多模态文本视觉大模型机器人地形感知算法研究

A terrain segmentation algorithm based on the fusion of information from multimodal text-visual large models was proposed to enhance the intelligent perception capability of robots in dynamic and complex environments. The algorithm integrated simple linear iterative clustering (SLIC) for image data preprocessing, contrastive language-image pre-training (CLIP) and segment anything model (SAM) for mask generation, and Dice coefficient for post-processing. Initially, the original input image was preprocessed using SLIC to obtain image segmentation blocks, and the quality of subsequent masks was improved by adding prompt points, which significantly enhanced terrain classification accuracy. Subsequently, the CLIP large model, which has been pre-trained on text-image data, was used to match the input visual images with predefined terrain text information, leveraging its interpretability and zero-shot learning capabilities to generate sets of terrain prompt points. The SAM large model then generates masked data with semantic labels based on these sets, and the Dice coefficient was applied in post-processing to select usable masks. Using the Cityscapes dataset as a terrain segmentation sample, the superiority of the proposed algorithm over mainstream segmentation algorithms under both supervised and unsupervised learning frameworks was validated. Without the need for labeled data, the algorithm achieved a mask generation rate of 76.58% and an IoU (intersection over union) of 90.14%. For the terrain perception task of a quadruped robot, a U-net encoder/decoder network quantification validation module was added. Using the generated masks as a dataset, a lightweight terrain segmentation model was constructed, deployed on the edge computing device of the quadruped robot, and terrain segmentation experiments were conducted in a real-world environment.
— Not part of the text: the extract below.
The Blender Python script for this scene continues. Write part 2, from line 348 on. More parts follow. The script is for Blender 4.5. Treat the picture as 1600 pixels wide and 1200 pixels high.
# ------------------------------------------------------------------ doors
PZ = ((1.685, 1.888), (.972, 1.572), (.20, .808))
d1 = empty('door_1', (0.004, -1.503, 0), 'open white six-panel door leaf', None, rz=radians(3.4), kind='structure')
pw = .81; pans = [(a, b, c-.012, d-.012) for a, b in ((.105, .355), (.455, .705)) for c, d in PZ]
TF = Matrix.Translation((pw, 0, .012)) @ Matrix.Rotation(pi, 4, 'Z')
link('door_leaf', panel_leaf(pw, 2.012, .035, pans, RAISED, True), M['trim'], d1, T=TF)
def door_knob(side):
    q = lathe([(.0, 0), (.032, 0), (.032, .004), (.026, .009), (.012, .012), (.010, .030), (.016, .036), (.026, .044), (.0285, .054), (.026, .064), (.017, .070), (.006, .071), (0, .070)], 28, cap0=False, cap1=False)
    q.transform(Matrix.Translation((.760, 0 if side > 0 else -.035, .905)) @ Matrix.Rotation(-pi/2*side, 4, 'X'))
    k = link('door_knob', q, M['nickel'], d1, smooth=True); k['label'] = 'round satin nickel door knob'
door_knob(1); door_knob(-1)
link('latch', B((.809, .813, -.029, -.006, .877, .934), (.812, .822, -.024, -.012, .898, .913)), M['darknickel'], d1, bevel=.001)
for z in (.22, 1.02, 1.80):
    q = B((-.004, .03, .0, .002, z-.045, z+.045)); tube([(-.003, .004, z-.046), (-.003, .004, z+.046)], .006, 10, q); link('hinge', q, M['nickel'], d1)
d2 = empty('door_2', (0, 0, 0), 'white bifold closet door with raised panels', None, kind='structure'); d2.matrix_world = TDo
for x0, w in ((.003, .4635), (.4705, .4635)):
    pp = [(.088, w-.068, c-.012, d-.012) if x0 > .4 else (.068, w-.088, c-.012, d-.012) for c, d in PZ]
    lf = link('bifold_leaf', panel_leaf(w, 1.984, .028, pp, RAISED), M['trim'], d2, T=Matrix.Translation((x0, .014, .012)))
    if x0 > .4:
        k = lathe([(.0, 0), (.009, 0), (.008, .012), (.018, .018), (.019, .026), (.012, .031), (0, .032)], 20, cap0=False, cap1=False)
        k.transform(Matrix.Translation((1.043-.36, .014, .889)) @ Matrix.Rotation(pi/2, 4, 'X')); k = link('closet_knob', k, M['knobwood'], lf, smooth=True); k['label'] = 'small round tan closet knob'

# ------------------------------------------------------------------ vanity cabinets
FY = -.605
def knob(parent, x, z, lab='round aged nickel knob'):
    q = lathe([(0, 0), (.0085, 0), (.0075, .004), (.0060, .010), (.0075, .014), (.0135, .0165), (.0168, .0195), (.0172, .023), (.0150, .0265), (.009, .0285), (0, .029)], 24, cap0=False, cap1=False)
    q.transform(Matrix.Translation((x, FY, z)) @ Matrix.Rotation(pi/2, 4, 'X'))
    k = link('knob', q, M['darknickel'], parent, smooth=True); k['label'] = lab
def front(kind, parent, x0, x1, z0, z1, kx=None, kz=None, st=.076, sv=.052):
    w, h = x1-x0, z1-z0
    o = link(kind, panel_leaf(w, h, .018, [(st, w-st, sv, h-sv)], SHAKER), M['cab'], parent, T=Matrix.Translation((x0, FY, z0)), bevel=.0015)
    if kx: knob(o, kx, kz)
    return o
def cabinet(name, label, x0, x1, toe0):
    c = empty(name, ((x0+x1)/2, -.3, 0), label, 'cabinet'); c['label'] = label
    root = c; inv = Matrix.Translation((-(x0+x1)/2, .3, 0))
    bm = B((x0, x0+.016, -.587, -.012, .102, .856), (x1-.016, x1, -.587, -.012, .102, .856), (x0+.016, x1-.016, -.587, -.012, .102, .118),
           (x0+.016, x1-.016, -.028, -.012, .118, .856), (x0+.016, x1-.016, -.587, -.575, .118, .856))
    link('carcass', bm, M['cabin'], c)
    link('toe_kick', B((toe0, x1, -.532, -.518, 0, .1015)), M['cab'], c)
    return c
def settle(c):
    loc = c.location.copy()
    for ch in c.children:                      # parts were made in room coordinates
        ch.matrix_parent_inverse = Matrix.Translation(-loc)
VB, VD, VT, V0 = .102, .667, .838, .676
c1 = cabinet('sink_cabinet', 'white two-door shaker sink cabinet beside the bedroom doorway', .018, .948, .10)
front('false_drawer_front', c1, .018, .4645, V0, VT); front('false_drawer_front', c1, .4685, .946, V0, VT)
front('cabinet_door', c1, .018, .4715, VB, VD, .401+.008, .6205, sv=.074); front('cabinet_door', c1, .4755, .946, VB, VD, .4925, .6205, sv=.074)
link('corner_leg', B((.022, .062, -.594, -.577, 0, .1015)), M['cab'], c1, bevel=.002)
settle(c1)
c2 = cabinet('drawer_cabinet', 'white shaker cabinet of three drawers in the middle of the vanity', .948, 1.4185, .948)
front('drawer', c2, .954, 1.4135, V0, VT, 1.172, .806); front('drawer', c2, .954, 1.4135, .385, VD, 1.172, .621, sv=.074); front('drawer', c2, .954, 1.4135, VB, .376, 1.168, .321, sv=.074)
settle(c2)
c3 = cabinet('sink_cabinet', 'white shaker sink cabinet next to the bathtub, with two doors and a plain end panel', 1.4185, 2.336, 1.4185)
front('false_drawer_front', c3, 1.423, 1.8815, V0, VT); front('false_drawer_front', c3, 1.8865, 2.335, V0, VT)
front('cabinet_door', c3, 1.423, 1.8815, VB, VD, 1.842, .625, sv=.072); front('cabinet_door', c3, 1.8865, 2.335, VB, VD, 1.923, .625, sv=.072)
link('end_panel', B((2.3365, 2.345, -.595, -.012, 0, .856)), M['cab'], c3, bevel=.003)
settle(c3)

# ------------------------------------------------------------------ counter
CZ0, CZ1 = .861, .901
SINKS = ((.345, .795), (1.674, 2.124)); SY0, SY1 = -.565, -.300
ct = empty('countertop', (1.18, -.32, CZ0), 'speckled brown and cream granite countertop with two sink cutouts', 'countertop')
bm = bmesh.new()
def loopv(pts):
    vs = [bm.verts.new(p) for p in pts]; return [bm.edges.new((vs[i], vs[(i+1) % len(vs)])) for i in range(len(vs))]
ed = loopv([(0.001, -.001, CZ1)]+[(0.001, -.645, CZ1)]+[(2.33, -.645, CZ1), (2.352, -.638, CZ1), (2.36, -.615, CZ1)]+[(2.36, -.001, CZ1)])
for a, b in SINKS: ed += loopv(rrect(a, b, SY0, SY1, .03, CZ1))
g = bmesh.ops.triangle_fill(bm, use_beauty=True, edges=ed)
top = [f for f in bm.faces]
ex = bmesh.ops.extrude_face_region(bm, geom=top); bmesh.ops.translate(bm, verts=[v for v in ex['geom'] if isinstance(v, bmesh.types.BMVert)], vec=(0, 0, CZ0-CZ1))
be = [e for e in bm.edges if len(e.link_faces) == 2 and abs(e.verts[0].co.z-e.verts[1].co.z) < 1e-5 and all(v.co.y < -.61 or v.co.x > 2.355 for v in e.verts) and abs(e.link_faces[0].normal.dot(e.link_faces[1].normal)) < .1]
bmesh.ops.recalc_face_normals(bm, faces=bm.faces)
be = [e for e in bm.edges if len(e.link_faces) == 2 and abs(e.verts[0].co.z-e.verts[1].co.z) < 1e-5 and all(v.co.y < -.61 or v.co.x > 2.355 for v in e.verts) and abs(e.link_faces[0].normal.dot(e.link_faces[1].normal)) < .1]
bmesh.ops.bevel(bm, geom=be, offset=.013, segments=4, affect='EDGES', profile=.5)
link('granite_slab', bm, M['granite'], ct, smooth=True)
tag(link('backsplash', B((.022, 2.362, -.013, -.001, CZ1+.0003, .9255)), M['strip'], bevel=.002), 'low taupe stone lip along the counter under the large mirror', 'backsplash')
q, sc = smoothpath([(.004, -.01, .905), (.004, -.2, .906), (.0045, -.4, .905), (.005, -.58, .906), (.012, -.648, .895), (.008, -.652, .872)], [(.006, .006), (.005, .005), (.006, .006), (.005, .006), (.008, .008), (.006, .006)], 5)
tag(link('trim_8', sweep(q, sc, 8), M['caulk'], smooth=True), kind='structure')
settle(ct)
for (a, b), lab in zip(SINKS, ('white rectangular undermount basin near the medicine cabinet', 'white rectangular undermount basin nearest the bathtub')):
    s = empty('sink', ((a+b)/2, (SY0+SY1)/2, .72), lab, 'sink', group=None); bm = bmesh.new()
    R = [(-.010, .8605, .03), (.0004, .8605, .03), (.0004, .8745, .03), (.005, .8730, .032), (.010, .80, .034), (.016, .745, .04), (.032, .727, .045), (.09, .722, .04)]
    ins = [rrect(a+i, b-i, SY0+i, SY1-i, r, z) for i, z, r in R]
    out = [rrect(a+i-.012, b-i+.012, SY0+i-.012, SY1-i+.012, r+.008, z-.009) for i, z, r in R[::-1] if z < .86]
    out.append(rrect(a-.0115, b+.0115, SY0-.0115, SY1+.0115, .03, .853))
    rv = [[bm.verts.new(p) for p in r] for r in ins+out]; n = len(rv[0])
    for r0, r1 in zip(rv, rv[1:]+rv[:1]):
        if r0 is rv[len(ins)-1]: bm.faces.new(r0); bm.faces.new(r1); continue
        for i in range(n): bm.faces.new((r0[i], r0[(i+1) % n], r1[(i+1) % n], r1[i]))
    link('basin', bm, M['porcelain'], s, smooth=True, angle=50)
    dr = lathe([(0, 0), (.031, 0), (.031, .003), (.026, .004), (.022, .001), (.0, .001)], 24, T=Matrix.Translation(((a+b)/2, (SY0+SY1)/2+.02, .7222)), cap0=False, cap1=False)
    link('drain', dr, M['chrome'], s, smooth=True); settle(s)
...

The experimental results demonstrated that the two mask optimization methods proposed in this paper improved the model’s mean IoU (MIoU) by 2.36% and .2.56%, respectively, with the final lightweight model achieving an MIoU of 96.34%, demonstrating reliable terrain segmentation accuracy. The segmentation algorithm effectively guided the robot to quickly and safely navigate from the starting point to the target location, while effectively avoiding non-geometric obstacles such as grasslands.